The Counter Extremism Project, a think tank, tracked the trend in a new report, Cryptocurrencies and Financing of Terrorism: Threat Assessment and Regulatory Challenges. Its director, Hans-Jakob Schindler, told thenational.ae the authorities have searched for the group’s missing war chest since 2017. “This would be an ideal storage mechanism until it is needed. If done right, it would be unfindable and unseizable for most governments.”

Dr. Schindler said there had been “consistent cases” of ISIS and Hamas using cryptocurrency since 2014. “From the get go, ISIS has been clearly interested in what can be done with this new technology,” he said.
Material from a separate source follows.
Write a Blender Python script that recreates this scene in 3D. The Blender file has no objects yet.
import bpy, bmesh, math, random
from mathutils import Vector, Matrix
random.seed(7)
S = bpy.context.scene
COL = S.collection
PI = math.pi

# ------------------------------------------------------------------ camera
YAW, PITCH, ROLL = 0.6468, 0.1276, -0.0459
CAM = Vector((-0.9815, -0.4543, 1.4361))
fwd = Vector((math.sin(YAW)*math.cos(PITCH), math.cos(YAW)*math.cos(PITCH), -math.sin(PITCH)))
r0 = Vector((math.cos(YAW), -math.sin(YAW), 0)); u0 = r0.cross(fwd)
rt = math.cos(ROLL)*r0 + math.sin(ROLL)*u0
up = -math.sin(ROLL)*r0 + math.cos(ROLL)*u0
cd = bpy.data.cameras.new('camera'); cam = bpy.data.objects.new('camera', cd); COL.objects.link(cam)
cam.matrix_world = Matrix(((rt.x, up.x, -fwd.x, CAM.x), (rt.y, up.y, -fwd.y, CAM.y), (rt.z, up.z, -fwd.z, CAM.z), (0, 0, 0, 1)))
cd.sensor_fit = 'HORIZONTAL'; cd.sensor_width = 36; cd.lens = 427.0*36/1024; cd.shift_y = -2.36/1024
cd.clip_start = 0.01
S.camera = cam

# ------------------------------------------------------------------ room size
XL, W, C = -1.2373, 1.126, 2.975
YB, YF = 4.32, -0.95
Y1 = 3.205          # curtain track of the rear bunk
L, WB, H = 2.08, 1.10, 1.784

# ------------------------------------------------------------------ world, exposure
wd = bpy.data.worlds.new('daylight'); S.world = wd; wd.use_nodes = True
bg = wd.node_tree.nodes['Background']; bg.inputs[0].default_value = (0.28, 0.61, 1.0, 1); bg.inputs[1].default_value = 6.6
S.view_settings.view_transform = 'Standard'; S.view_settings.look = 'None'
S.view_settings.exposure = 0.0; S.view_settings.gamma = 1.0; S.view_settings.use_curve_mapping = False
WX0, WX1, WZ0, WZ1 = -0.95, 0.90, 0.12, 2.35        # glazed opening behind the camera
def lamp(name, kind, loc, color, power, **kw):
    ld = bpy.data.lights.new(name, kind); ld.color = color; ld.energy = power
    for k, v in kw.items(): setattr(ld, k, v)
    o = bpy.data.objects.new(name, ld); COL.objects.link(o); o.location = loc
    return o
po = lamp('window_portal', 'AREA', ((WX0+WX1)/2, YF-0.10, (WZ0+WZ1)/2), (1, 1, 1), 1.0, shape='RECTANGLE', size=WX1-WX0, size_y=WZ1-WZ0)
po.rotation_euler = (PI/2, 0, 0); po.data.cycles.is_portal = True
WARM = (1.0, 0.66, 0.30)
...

When digital transactions were broken up into smaller transactions it was “next to impossible” for them to be traced back.

“Cryptocurrency is good for terrorists if they become public because it enables more people to fund them without running the risk of being discovered or stopped,” he said.

The publication of ISIS’s digital currency handbook in 2014 was an “important milestone,” says Yaya Fanusie, of the Foundation for the Defence of Democracies think tank. “It has grown in sophistication. Instead of one blockchain address there are multiple addresses that are difficult for law enforcers to track.

“We are talking software you can download and you do not have to go through an exchange.” “We are going to have to be ahead of the game,” Mr Fanusie said.